Having been on something a tear about works that are or should be in the public domain, it’s probably right to balance out the end of the week by pointing out an instance of the opposite. Because, folks, just because you run into art online, doesn’t make it free for use or public domain. I have vague sympathy for younger folks who haven’t had a lot or exposure to it, but longtime businesses should know more than enough not to steal the work of independent artists. Unfortunately for artist Lisa Congdon, wholesaler Cody Foster has done exactly that:

I don’t care about the money. What I care about is exposing Cody Foster for what they have done and continue to do to independent artists. The people I want most to expose them to are the retailers who purchase from them. You see, Cody Foster is a wholesale company. Unlike other larger, public-facing retail companies who have been accused of stealing from artists, Cody Foster is hidden from the public eye for the most part. Except for a showroom in Atlanta and booths at gift shows designed to show their wares to retailers, they have a very limited public presence. Their products do not bear their logo. You buy them at your local gift shop or even some larger retailer. You might have Cody Foster products in your home, and you wouldn’t even know it. You can’t even view their catalog without having the login and password reserved for retail stores that purchase from them.

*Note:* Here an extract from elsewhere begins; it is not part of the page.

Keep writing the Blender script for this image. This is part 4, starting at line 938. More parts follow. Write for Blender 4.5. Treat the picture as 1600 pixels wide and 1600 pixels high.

Making art is hard. It’s daunting. Putting it out in the world is dangerous enough to both one’s finances and soul. The last thing someone making a living from her art needs is having said art co-opted by greedy “entrepreneurs” who seem to think Google image search is the equivalent of product development.

This, right here, is what copyright is actually about. It protects the people who expose themselves to the world for the sake of their passions from the corporate equivalent of Yertle the Turtle. Please help protect it by spreading the word and keeping your own eyes open for more of the same.